第3回「ミント・フォレスト」/酒飲み独身女劇場 ハッピーエンドはまだ来ない③
更新日:2024/2/14
地球に直接植えた方がミントたちもよりオーガニックになれるよね。春の植木鉢のクラス替えは終わり、夏を知らせる蚊にキスマークを大量につけられながらも、ミントを転校生として庭に送り出した。勝手に生えて無法地帯になっている雑草にも「ミントをこれからよろしくね」と一言。
自由を手にしたミントたちは、たちまちぎゅっと一気に大きくなり、ミント界のパリコレに出れるくらいの背丈に成長していった。一方、その頃すでに私はモヒートには飽きてしまいミントとは無縁の生活を送り始めていた。
丁寧な生活はそう続かないのかもしれない。私の飽きを悟ったのかミントにも異変が現れ始めた。
本格的な夏を迎え自由を手にしたはずのミントが儚げな少女のようにしおらしくなり、ついにはいなくなってしまったのだ。暑くてアイスクリームみたいに溶けてしまったのだろうか。あれほど植木鉢の中で繁栄していたミント帝国は全滅してしまったのだ。
なんとなく愛し、なんとなく忘れてしまいそうな夏の思い出フォルダに分類したまま、春になった。
暖かい春風が懐かしい香りのする思い出を運んできた。その香りはとても透き通っていて少女漫画に出てきそうな爽やかさ。
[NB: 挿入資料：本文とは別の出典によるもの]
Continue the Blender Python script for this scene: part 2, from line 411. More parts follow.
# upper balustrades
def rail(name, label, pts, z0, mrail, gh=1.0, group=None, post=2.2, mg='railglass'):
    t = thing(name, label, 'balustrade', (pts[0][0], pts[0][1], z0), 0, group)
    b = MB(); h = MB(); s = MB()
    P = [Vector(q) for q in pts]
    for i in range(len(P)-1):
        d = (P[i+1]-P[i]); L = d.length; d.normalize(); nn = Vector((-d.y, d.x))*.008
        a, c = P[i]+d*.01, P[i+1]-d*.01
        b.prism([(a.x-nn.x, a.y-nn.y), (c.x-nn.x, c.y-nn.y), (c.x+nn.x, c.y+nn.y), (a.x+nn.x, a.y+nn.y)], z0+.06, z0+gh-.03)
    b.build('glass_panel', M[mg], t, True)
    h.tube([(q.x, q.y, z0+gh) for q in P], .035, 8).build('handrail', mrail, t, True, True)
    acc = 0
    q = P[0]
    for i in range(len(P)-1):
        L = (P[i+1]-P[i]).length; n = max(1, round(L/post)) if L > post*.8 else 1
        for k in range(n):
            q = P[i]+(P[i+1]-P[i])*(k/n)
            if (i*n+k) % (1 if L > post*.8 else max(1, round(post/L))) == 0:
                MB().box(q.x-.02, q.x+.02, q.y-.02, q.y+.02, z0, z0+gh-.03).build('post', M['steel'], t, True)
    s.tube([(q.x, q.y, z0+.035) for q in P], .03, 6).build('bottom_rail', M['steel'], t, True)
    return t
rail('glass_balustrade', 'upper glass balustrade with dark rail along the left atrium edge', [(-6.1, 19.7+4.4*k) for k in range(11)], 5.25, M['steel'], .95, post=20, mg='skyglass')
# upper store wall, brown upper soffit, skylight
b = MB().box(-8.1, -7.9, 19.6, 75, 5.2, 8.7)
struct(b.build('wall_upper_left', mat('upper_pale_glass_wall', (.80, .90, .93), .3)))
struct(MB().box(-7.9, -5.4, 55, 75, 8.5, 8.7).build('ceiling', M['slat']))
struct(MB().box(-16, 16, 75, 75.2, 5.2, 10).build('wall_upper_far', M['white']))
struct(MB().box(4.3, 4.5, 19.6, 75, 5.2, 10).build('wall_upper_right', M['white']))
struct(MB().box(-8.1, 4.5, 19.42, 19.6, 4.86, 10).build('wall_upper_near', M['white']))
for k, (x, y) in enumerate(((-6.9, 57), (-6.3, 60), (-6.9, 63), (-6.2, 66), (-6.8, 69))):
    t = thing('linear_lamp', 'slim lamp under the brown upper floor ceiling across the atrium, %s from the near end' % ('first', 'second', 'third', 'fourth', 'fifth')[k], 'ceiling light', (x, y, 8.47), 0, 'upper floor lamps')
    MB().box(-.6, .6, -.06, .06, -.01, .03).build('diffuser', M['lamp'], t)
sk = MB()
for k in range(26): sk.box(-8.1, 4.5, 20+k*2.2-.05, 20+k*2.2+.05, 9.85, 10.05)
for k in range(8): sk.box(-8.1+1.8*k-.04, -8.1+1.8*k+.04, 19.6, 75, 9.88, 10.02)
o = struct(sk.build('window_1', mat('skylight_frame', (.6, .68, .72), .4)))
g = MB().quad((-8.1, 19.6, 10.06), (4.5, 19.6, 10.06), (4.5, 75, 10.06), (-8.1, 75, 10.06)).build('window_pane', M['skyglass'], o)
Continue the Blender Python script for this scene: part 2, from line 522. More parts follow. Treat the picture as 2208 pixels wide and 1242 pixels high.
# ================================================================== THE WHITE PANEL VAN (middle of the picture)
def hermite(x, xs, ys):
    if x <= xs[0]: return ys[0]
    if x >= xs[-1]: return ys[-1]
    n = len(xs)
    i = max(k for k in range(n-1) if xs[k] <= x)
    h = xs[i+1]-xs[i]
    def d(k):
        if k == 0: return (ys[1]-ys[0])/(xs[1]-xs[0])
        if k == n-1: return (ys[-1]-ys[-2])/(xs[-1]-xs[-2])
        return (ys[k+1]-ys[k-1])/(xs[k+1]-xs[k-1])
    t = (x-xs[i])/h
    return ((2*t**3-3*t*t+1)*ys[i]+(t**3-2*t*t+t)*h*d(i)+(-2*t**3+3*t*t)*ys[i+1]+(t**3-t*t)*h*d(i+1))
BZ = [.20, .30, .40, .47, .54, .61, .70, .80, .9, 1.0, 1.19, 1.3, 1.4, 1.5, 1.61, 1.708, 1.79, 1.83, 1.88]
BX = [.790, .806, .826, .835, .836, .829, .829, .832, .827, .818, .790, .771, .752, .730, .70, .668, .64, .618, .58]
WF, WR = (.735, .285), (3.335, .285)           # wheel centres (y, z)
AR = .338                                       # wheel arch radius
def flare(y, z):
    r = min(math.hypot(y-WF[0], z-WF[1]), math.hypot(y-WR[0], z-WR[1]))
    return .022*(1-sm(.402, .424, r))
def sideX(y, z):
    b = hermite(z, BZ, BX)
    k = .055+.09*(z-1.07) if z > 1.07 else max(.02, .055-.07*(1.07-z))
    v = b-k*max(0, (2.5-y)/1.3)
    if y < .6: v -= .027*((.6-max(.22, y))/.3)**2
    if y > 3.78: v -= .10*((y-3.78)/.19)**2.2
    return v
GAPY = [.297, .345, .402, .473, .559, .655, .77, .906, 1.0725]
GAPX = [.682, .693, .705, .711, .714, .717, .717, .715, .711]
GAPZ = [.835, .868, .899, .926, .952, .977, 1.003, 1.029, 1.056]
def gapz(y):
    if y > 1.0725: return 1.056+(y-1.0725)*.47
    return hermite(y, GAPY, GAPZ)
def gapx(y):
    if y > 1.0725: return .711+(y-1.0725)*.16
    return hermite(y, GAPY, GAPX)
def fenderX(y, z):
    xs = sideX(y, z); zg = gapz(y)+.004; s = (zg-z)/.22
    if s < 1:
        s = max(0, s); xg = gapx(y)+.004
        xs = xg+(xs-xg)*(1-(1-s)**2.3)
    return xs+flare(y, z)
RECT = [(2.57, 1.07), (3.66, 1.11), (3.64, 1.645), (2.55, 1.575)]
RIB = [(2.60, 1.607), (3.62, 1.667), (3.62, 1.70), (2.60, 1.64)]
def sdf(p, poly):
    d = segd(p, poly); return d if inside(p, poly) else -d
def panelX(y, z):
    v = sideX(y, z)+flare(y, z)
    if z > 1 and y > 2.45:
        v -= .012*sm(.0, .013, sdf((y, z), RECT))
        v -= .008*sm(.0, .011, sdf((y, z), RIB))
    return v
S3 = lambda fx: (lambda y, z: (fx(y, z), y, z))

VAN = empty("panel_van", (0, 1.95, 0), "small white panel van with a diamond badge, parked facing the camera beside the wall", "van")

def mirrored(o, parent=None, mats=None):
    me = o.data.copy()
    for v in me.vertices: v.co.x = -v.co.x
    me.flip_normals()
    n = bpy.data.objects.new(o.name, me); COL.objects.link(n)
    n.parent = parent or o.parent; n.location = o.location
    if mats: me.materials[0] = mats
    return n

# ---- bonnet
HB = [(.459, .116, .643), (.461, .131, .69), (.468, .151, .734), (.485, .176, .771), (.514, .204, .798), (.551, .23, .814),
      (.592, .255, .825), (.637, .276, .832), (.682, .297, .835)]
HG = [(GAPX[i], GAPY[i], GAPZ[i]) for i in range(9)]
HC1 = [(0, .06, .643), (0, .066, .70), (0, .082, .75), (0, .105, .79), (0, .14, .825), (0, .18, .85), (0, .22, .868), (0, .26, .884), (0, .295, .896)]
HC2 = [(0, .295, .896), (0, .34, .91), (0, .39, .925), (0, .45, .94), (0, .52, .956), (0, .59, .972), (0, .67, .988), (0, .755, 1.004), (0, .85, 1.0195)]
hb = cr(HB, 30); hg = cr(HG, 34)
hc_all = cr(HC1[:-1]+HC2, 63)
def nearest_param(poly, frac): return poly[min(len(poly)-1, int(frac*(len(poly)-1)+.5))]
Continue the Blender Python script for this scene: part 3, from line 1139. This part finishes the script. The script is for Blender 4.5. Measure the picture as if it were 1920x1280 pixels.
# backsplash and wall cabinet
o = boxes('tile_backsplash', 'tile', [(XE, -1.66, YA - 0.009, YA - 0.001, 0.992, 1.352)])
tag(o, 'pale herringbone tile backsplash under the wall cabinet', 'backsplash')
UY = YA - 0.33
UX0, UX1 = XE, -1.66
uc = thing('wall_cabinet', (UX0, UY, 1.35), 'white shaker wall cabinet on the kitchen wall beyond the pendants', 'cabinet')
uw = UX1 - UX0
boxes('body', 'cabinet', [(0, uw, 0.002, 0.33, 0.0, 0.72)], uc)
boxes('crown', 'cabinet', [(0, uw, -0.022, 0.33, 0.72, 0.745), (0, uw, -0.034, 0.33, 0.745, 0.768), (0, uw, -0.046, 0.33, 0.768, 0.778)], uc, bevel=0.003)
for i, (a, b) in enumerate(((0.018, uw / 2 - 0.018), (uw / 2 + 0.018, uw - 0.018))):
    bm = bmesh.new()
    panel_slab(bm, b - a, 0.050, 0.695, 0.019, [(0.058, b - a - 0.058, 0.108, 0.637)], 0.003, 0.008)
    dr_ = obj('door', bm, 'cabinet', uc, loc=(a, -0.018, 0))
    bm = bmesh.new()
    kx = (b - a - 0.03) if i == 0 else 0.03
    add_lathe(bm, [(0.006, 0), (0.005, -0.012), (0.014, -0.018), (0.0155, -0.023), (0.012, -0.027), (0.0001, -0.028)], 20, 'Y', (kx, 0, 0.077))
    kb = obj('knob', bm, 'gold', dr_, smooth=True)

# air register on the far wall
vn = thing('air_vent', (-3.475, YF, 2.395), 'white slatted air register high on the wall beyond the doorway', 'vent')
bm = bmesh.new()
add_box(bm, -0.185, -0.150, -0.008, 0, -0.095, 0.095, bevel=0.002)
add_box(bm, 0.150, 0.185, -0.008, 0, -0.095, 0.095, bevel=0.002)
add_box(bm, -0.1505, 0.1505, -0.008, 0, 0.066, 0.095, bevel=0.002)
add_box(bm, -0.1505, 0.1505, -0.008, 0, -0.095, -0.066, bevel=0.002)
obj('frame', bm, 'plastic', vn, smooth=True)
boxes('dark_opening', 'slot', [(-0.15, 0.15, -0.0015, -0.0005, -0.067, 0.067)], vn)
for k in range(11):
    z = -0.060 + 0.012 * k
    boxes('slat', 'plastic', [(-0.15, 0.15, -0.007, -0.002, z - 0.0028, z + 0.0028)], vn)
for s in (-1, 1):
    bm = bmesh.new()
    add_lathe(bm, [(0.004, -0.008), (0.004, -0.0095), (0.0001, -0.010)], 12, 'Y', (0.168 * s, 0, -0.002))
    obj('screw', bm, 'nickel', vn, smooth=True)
庭をじっと見てみると、あらゆるところから見覚えのあるミントの姿が垣間見える。
「あの夏、君は死んだんじゃなかったっけ?」とドラマでしか使われなさそうなセリフを現実で使う日が来るなんて。
よろしくねと告げた雑草もそういえば、どこにもいない。たんぽぽやクローバーもいなくなってる。
気付けば庭一面がミントに侵略されていたのだ。ミントはあの夏死んだとみせかけて虎視眈々とこの時を待っていたのかもしれない。